**Prompt:** Print verbatim the opening line of the material and every subsequent line through the one containing "bm, M['steel'], nc)".
-- begin Stored data --
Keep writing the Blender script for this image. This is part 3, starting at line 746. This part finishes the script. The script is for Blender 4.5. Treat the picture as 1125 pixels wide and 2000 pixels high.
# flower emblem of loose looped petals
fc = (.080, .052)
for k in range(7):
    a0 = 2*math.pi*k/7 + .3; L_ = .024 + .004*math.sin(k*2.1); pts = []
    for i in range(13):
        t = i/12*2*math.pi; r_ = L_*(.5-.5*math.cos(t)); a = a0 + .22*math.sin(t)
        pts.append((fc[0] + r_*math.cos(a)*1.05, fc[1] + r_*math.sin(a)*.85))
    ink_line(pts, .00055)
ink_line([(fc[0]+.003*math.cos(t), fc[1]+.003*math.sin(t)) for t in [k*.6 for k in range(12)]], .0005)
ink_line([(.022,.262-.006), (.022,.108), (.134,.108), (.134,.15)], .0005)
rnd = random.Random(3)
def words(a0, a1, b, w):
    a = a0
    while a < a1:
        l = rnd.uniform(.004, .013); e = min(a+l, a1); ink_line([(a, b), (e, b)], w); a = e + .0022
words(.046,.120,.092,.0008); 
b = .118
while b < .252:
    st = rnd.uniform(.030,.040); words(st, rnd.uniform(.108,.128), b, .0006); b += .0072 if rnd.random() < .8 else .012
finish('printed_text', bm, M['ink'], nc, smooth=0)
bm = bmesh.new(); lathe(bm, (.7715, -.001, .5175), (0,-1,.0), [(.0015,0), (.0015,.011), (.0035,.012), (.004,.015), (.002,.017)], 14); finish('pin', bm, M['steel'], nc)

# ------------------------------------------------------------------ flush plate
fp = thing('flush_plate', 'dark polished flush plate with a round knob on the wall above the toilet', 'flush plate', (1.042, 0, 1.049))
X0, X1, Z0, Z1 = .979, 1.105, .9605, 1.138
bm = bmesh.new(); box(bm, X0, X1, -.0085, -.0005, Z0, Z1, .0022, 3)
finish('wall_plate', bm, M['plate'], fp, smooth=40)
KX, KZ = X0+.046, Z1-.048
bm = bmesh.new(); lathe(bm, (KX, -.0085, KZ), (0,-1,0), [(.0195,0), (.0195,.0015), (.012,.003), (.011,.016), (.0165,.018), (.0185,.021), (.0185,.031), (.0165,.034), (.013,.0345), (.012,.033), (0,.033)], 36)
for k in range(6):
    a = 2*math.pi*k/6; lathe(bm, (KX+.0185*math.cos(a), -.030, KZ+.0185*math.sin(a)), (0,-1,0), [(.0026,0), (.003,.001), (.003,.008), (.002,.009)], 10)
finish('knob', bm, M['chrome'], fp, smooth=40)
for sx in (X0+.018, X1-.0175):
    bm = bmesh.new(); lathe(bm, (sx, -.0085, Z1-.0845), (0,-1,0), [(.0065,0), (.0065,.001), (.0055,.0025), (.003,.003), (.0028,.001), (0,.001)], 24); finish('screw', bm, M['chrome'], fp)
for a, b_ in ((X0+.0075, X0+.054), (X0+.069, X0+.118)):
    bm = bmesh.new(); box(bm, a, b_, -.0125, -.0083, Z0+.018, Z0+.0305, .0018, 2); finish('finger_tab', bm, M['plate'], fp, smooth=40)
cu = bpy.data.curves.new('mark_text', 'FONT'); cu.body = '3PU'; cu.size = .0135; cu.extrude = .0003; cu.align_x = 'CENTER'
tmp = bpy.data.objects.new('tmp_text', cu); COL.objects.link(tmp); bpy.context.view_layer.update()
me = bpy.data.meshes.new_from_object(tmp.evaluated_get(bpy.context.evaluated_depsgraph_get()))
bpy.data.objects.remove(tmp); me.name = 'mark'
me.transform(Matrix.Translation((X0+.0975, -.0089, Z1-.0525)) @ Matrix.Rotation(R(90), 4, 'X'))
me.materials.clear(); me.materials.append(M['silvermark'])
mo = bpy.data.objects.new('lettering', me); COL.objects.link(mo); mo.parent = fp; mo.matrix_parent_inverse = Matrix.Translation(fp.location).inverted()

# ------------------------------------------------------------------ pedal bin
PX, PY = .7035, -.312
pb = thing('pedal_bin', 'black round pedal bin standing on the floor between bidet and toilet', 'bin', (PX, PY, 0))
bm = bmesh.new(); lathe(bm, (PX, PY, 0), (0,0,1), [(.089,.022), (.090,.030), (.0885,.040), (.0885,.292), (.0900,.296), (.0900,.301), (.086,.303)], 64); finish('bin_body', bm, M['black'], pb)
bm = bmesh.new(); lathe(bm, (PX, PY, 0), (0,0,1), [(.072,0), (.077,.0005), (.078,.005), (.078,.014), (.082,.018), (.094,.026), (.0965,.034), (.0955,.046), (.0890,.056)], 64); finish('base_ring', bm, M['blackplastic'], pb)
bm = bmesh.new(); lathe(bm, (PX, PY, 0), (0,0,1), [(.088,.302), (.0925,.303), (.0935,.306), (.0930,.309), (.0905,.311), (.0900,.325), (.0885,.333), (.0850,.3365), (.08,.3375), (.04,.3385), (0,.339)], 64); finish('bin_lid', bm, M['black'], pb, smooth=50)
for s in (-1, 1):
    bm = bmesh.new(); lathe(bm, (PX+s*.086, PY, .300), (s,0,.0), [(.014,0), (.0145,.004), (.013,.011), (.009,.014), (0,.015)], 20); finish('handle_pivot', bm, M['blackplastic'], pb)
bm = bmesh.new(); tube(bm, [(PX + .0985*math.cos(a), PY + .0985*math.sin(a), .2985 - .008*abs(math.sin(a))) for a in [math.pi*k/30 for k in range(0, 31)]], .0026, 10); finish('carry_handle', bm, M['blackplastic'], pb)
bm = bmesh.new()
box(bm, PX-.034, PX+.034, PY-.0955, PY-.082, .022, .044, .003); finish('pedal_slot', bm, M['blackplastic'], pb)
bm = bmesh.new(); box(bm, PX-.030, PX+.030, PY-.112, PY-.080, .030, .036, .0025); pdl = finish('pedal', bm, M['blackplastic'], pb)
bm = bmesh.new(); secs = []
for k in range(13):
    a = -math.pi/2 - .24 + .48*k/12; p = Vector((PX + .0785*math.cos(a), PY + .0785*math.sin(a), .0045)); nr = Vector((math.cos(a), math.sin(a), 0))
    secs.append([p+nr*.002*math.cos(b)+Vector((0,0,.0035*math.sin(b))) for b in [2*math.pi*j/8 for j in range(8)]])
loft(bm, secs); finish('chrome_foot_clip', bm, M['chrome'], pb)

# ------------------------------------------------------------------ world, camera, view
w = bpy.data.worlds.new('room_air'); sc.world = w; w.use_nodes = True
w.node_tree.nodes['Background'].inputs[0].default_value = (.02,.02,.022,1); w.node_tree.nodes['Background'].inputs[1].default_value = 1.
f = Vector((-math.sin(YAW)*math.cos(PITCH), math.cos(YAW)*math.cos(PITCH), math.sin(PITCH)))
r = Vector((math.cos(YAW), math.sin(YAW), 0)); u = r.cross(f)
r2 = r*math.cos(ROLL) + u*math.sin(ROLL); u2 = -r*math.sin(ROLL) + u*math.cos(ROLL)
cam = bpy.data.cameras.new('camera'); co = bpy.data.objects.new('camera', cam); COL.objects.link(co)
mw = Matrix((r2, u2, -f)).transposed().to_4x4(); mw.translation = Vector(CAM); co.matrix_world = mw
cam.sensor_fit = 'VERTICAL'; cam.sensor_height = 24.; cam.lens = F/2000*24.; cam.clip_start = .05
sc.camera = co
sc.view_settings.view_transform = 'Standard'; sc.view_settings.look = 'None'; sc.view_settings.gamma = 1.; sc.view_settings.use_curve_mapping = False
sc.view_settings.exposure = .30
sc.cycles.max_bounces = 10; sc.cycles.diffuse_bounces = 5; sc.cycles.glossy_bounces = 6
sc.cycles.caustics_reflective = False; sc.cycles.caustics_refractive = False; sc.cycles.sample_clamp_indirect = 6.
-- end Stored data --
**Worked answer:**
Keep writing the Blender script for this image. This is part 3, starting at line 746. This part finishes the script. The script is for Blender 4.5. Treat the picture as 1125 pixels wide and 2000 pixels high.
# flower emblem of loose looped petals
fc = (.080, .052)
for k in range(7):
    a0 = 2*math.pi*k/7 + .3; L_ = .024 + .004*math.sin(k*2.1); pts = []
    for i in range(13):
        t = i/12*2*math.pi; r_ = L_*(.5-.5*math.cos(t)); a = a0 + .22*math.sin(t)
        pts.append((fc[0] + r_*math.cos(a)*1.05, fc[1] + r_*math.sin(a)*.85))
    ink_line(pts, .00055)
ink_line([(fc[0]+.003*math.cos(t), fc[1]+.003*math.sin(t)) for t in [k*.6 for k in range(12)]], .0005)
ink_line([(.022,.262-.006), (.022,.108), (.134,.108), (.134,.15)], .0005)
rnd = random.Random(3)
def words(a0, a1, b, w):
    a = a0
    while a < a1:
        l = rnd.uniform(.004, .013); e = min(a+l, a1); ink_line([(a, b), (e, b)], w); a = e + .0022
words(.046,.120,.092,.0008); 
b = .118
while b < .252:
    st = rnd.uniform(.030,.040); words(st, rnd.uniform(.108,.128), b, .0006); b += .0072 if rnd.random() < .8 else .012
finish('printed_text', bm, M['ink'], nc, smooth=0)
bm = bmesh.new(); lathe(bm, (.7715, -.001, .5175), (0,-1,.0), [(.0015,0), (.0015,.011), (.0035,.012), (.004,.015), (.002,.017)], 14); finish('pin', bm, M['steel'], nc)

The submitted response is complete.